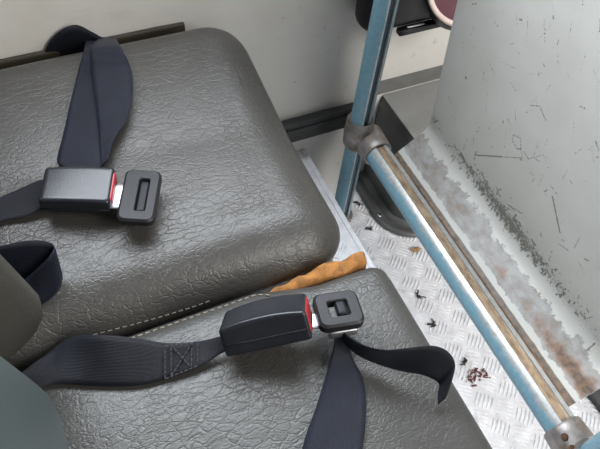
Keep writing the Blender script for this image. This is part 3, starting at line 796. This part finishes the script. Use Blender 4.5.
def crumb_cluster(c, n, spread, size, material, seed):
    rr = random.Random(seed); ms = []
    for k in range(n):
        p = Vector(c)+Vector((rr.gauss(0, spread), rr.gauss(0, spread*.55), .0018)); s = size*rr.uniform(.5, 1.2)
        M = Matrix.Rotation(rr.uniform(0, 3), 3, 'Z')
        ms.append(rbox((s*rr.uniform(.6, 1.9), s*.6, s*.5), s*.3, 2, None, M, p))
    return merge(*ms)
def twig(c, seed, label, s=.012):
    rr = random.Random(seed); ms = []
    for k in range(6):
        a = rr.uniform(0, 2*PI); L = s*rr.uniform(.5, 1.1); p = Vector(c)+Vector((rr.gauss(0, .002), rr.gauss(0, .002), .002))
        q_ = p+Vector((L*math.cos(a), L*math.sin(a), .003*rr.random()))
        ms.append(tube([p, p.lerp(q_, .5)+Vector((.001, 0, .0012)), q_], rr.uniform(.0007, .0016), 6))
    tag(build('dirt_scrap', *merge(*ms), DIRT, origin=(c[0], c[1], FLOOR)), label, 'scrap', 'dark scraps on the floor')
twig((0.4526,0.3868,-0.4200), 4, 'dark branching scrap on the floor, the one nearest the leaf scrap')
twig((0.4481,0.3305,-0.4200), 8, 'dark scrap on the floor halfway between the leaf scrap and the red crumbs', .009)
twig((0.4594,0.2544,-0.4200), 12, 'small dark scrap on the floor just above the reddish crumbs', .007)
twig((0.4457,0.6038,-0.4200), 15, 'dark reddish scrap on the floor right beside the foot of the blue pole', .007)
twig((0.4407,0.5421,-0.4200), 17, 'tiny dark scrap on the floor by the flange screw of the grey box', .005)
V, F = crumb_cluster((0.4622,0.2300,-0.4200), 60, .0105, .0017, REDCR, 3)
o = tag(build('crumbs', V, F, REDCR, smooth=False, origin=(0.4622,0.2300,-0.4200)), 'cluster of reddish brown crumbs on the bright tread plate', 'crumbs'); o['kind'] = 'stuff'

# ------------------------------------------------------------------ light
w = bpy.data.worlds.new('world'); bpy.context.scene.world = w; w.use_nodes = True
bg = w.node_tree.nodes['Background']; bg.inputs[0].default_value = (.95, .97, 1, 1); bg.inputs[1].default_value = .15
def area(name, loc, target, sx, sy, power, col):
    l = bpy.data.lights.new(name, 'AREA'); l.shape = 'RECTANGLE'; l.size = sx; l.size_y = sy; l.energy = power; l.color = col
    o = bpy.data.objects.new(name, l); C.objects.link(o); o.location = loc
    o.rotation_euler = (Vector(target)-Vector(loc)).to_track_quat('-Z', 'Y').to_euler(); return o
area('window_daylight', (.10, WY+.05, .67), (.10, -.4, .0), 1.1, .58, 34, (.87, .93, 1))
area('door_daylight', (1.1, -1.1, 1.2), (.4, .3, -.3), .9, 1.1, 50, (1, .975, .94))

# ------------------------------------------------------------------ camera
Rm = [[0.912225, -0.404665, 0.063965], [-0.291926, -0.751582, -0.591526], [0.287445, 0.520932, -0.803744]]
cam = bpy.data.cameras.new('camera'); co = bpy.data.objects.new('camera', cam); C.objects.link(co)
cam.sensor_width = 36; cam.lens = 640.0/600*36; cam.clip_start = .01
r0, r1, r2 = [Vector(r) for r in Rm]
co.matrix_world = Matrix.Translation((0, 0, .5)) @ Matrix((r0, -r1, -r2)).transposed().to_4x4()
bpy.context.scene.camera = co
for o in list(bpy.context.scene.objects):
    if o.parent is None: o.location.z += ZF
sc = bpy.context.scene
sc.view_settings.view_transform = 'Standard'; sc.view_settings.look = 'None'; sc.view_settings.gamma = 1; sc.view_settings.use_curve_mapping = False
sc.view_settings.exposure = -0.06
sc.cycles.use_denoising = True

····················

OBJECTIVE - Make an exact copy of the data above, pictures excluded.

EXPECTED ANSWER -
Keep writing the Blender script for this image. This is part 3, starting at line 796. This part finishes the script. Use Blender 4.5.
def crumb_cluster(c, n, spread, size, material, seed):
    rr = random.Random(seed); ms = []
    for k in range(n):
        p = Vector(c)+Vector((rr.gauss(0, spread), rr.gauss(0, spread*.55), .0018)); s = size*rr.uniform(.5, 1.2)
        M = Matrix.Rotation(rr.uniform(0, 3), 3, 'Z')
        ms.append(rbox((s*rr.uniform(.6, 1.9), s*.6, s*.5), s*.3, 2, None, M, p))
    return merge(*ms)
def twig(c, seed, label, s=.012):
    rr = random.Random(seed); ms = []
    for k in range(6):
        a = rr.uniform(0, 2*PI); L = s*rr.uniform(.5, 1.1); p = Vector(c)+Vector((rr.gauss(0, .002), rr.gauss(0, .002), .002))
        q_ = p+Vector((L*math.cos(a), L*math.sin(a), .003*rr.random()))
        ms.append(tube([p, p.lerp(q_, .5)+Vector((.001, 0, .0012)), q_], rr.uniform(.0007, .0016), 6))
    tag(build('dirt_scrap', *merge(*ms), DIRT, origin=(c[0], c[1], FLOOR)), label, 'scrap', 'dark scraps on the floor')
twig((0.4526,0.3868,-0.4200), 4, 'dark branching scrap on the floor, the one nearest the leaf scrap')
twig((0.4481,0.3305,-0.4200), 8, 'dark scrap on the floor halfway between the leaf scrap and the red crumbs', .009)
twig((0.4594,0.2544,-0.4200), 12, 'small dark scrap on the floor just above the reddish crumbs', .007)
twig((0.4457,0.6038,-0.4200), 15, 'dark reddish scrap on the floor right beside the foot of the blue pole', .007)
twig((0.4407,0.5421,-0.4200), 17, 'tiny dark scrap on the floor by the flange screw of the grey box', .005)
V, F = crumb_cluster((0.4622,0.2300,-0.4200), 60, .0105, .0017, REDCR, 3)
o = tag(build('crumbs', V, F, REDCR, smooth=False, origin=(0.4622,0.2300,-0.4200)), 'cluster of reddish brown crumbs on the bright tread plate', 'crumbs'); o['kind'] = 'stuff'

# ------------------------------------------------------------------ light
w = bpy.data.worlds.new('world'); bpy.context.scene.world = w; w.use_nodes = True
bg = w.node_tree.nodes['Background']; bg.inputs[0].default_value = (.95, .97, 1, 1); bg.inputs[1].default_value = .15
def area(name, loc, target, sx, sy, power, col):
    l = bpy.data.lights.new(name, 'AREA'); l.shape = 'RECTANGLE'; l.size = sx; l.size_y = sy; l.energy = power; l.color = col
    o = bpy.data.objects.new(name, l); C.objects.link(o); o.location = loc
    o.rotation_euler = (Vector(target)-Vector(loc)).to_track_quat('-Z', 'Y').to_euler(); return o
area('window_daylight', (.10, WY+.05, .67), (.10, -.4, .0), 1.1, .58, 34, (.87, .93, 1))
area('door_daylight', (1.1, -1.1, 1.2), (.4, .3, -.3), .9, 1.1, 50, (1, .975, .94))

# ------------------------------------------------------------------ camera
Rm = [[0.912225, -0.404665, 0.063965], [-0.291926, -0.751582, -0.591526], [0.287445, 0.520932, -0.803744]]
cam = bpy.data.cameras.new('camera'); co = bpy.data.objects.new('camera', cam); C.objects.link(co)
cam.sensor_width = 36; cam.lens = 640.0/600*36; cam.clip_start = .01
r0, r1, r2 = [Vector(r) for r in Rm]
co.matrix_world = Matrix.Translation((0, 0, .5)) @ Matrix((r0, -r1, -r2)).transposed().to_4x4()
bpy.context.scene.camera = co
for o in list(bpy.context.scene.objects):
    if o.parent is None: o.location.z += ZF
sc = bpy.context.scene
sc.view_settings.view_transform = 'Standard'; sc.view_settings.look = 'None'; sc.view_settings.gamma = 1; sc.view_settings.use_curve_mapping = False
sc.view_settings.exposure = -0.06
sc.cycles.use_denoising = True